33. Başvurucunun ve müdafiinin tanık dinleme yetkisine sahip olan ilk derece ve istinaf mahkemeleri önünde tanık sorgulayamama şikâyetini dile getirmeyip ilk defa temyiz aşamasında bu talepte bulunduğu anlaşılmıştır. Eldeki uyuşmazlığın tüm bu özellikleri birlikte değerlendirildiğinde başvurucu ve müdafiinin tanıkların istinabe yoluyla dinlenilmesinin ne gibi sonuçlar doğuracağını makul bir şekilde öngörebilecek durumda oldukları, imkânları varken zamanında tanık sorgulama hakkını kullanmayı talep etmedikleri, feragatin gönüllü ve bilinçli olduğu sonucuna ulaşılmıştır. Ayrıca söz konusu feragatin herhangi bir önemli kamu menfaatine de aykırı olduğu söylenemez. Böylelikle başvurucunun hukukun kendisine sağladığı imkânlara rağmen bu talebini ilk kez tanık dinleme yetkisine sahip olan ilk derece mahkemesi ve istinaf mahkemesi önünde değil bu yetkiye sahip olmayan bir kanun yolu mercii (Yargıtay) önünde dile getirmesi tanık sorgulama hakkından zımnen feragat ettiği yönünde değerlendirilmiştir.
34. Açıklanan gerekçelerle başvurunun bu kısmının açıkça dayanaktan yoksun olması nedeniyle kabul edilemez olduğuna karar verilmesi gerekir.

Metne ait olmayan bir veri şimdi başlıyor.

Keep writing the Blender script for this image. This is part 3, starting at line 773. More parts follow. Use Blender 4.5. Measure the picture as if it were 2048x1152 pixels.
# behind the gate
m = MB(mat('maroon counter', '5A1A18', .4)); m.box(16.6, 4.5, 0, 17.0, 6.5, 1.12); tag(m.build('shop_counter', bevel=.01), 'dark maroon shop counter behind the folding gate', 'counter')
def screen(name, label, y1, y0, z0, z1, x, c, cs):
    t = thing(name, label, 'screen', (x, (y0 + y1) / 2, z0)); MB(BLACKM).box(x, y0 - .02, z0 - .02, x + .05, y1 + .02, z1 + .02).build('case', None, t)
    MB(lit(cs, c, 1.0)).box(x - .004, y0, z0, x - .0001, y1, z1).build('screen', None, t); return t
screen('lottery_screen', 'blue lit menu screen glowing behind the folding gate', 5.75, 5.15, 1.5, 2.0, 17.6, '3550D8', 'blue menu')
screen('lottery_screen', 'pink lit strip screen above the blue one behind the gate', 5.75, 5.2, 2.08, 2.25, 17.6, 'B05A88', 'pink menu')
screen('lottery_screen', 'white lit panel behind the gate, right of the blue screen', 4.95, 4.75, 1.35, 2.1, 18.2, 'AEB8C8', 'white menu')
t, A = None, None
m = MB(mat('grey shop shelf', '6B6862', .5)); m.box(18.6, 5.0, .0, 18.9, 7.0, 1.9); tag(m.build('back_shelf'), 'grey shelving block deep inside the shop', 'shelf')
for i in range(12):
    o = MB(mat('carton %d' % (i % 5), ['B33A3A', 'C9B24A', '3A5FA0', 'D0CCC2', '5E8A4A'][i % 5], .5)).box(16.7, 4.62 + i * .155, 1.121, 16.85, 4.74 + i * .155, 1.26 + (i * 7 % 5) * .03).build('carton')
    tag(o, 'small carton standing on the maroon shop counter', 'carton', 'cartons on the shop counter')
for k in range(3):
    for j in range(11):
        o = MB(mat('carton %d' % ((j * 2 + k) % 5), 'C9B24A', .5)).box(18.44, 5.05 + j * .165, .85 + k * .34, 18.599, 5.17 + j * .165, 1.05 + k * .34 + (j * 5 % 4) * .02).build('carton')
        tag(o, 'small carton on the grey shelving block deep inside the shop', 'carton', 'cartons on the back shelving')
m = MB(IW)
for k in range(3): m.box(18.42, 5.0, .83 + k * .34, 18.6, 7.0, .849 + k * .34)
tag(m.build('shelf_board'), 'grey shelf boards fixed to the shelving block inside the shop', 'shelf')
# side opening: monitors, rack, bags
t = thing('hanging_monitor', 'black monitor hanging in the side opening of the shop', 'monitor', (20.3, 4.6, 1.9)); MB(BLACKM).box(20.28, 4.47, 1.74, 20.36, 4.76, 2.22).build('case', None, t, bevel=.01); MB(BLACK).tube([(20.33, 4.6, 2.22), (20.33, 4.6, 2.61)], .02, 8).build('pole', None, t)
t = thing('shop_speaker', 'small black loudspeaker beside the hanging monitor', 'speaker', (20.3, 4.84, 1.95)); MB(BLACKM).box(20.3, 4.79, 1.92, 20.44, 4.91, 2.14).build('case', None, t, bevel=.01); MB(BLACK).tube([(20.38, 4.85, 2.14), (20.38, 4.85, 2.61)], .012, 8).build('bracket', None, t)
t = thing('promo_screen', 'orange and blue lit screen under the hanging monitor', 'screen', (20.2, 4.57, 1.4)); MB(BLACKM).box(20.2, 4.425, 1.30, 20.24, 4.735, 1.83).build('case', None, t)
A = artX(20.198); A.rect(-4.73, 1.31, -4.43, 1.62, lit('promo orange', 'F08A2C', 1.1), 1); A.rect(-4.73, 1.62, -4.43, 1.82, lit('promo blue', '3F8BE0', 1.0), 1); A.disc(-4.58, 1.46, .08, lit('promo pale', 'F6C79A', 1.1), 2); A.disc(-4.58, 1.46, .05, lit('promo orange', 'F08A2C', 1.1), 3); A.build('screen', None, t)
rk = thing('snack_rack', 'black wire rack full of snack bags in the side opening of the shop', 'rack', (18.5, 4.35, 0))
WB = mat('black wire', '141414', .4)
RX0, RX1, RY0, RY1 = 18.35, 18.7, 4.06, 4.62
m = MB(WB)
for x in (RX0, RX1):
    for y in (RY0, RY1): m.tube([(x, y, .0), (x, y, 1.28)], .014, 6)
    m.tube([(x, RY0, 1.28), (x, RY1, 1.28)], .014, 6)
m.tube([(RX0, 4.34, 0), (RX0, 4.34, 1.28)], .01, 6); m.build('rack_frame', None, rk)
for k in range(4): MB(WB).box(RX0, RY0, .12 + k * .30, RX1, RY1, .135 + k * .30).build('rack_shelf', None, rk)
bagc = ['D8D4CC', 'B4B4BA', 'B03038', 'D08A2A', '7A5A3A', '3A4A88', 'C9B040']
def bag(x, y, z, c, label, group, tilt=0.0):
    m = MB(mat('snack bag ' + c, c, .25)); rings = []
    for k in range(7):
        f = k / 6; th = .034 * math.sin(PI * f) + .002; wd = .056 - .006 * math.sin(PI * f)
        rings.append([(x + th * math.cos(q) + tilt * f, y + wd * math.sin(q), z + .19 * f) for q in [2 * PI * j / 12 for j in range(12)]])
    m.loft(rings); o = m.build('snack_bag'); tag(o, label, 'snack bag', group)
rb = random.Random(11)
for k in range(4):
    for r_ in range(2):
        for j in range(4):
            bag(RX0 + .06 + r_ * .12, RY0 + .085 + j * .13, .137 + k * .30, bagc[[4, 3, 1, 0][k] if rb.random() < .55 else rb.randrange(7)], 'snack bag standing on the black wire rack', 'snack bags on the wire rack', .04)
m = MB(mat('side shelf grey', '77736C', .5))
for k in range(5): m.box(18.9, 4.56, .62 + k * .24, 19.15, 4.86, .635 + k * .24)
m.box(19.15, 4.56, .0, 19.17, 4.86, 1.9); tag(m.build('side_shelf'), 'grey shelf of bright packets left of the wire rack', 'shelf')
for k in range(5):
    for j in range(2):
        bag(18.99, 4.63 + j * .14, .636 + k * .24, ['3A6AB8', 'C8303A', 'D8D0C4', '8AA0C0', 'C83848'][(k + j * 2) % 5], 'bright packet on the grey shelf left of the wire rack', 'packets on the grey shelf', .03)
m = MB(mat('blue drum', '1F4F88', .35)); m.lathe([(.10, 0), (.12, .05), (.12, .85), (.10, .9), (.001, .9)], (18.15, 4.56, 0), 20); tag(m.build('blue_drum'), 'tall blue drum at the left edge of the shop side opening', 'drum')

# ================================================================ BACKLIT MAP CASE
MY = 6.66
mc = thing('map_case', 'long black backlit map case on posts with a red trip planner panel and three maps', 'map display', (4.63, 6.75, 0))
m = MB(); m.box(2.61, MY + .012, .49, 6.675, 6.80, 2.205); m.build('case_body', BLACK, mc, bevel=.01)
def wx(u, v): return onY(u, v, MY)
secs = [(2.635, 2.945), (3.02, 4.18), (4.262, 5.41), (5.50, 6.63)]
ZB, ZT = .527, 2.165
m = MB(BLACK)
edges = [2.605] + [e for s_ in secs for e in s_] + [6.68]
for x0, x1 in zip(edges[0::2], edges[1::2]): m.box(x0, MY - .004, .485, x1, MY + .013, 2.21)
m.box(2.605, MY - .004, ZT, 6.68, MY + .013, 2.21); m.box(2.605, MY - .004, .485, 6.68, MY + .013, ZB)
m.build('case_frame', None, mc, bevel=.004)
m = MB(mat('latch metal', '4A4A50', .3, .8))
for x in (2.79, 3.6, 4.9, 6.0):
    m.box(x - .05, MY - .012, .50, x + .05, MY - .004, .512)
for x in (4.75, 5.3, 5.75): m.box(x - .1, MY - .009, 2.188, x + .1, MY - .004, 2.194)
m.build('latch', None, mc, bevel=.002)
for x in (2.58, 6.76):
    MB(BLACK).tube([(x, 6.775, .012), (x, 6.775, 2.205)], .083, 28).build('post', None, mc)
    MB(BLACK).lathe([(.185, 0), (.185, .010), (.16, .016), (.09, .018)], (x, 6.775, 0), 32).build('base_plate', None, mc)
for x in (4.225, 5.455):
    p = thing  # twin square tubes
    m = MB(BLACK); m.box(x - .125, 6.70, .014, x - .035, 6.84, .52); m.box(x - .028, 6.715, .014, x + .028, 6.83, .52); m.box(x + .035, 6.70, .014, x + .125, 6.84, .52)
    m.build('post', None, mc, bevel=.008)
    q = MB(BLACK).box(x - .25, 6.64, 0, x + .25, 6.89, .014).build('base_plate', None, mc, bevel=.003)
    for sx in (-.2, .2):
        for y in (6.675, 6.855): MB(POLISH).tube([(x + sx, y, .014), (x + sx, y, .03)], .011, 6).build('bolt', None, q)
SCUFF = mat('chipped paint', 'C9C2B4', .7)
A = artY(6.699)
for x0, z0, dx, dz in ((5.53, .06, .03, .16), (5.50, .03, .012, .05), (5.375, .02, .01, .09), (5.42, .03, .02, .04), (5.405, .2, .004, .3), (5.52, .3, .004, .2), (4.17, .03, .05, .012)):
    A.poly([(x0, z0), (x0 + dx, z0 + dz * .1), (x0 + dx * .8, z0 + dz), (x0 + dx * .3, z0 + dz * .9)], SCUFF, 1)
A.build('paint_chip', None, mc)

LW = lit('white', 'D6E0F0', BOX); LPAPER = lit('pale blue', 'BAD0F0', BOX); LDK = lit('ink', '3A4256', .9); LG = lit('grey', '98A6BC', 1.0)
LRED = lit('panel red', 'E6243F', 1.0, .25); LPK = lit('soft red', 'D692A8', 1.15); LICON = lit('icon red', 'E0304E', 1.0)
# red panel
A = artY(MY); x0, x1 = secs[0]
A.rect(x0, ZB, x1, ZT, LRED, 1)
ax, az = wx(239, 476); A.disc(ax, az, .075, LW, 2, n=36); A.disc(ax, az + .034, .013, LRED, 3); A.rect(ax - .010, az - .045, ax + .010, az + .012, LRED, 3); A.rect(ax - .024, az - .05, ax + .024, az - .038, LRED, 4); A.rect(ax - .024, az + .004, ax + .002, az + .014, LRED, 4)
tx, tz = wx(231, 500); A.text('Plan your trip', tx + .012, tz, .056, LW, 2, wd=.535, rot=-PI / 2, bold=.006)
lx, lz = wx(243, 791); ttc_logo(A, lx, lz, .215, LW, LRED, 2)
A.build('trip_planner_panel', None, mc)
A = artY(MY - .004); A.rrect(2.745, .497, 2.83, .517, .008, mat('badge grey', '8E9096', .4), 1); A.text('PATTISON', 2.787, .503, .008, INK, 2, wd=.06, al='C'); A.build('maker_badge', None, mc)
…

B. Makul Sürede Yargılanma Hakkının İhlal Edildiğine İlişkin İddia
35. Başvurucunun yargılamanın uzun sürmesi nedeniyle makul sürede yargılanma hakkının ihlal edildiğine ilişkin iddiasının Veysi Ado ([GK], B. No: 2022/100837, 27/4/2023) kararı doğrultusunda başvuru yollarının tüketilmemesi nedeniyle kabul edilemez olduğuna karar verilmesi gerekir.
III. HÜKÜM
Açıklanan gerekçelerle;
A. 1. Tanık sorgulama hakkının ihlal edildiğine ilişkin iddianın açıkça dayanaktan yoksun olması nedeniyle KABUL EDİLEMEZ OLDUĞUNA,
2. Makul sürede yargılanma hakkının ihlal edildiğine ilişkin iddianın başvuru yollarının tüketilmemesi nedeniyle KABUL EDİLEMEZ OLDUĞUNA,
B. 12/1/2011 tarihli ve 6100 sayılı Hukuk Muhakemeleri Kanunu'nun 339. maddesinin (2) numaralı fıkrası uyarınca tahsil edilmesi mağduriyetine neden olacağından adli yardım talebi kabul edilen başvurucunun yargılama giderlerini ödemekten TAMAMEN MUAF TUTULMASINA 17/7/2025 tarihinde OYBİRLİĞİYLE karar verildi.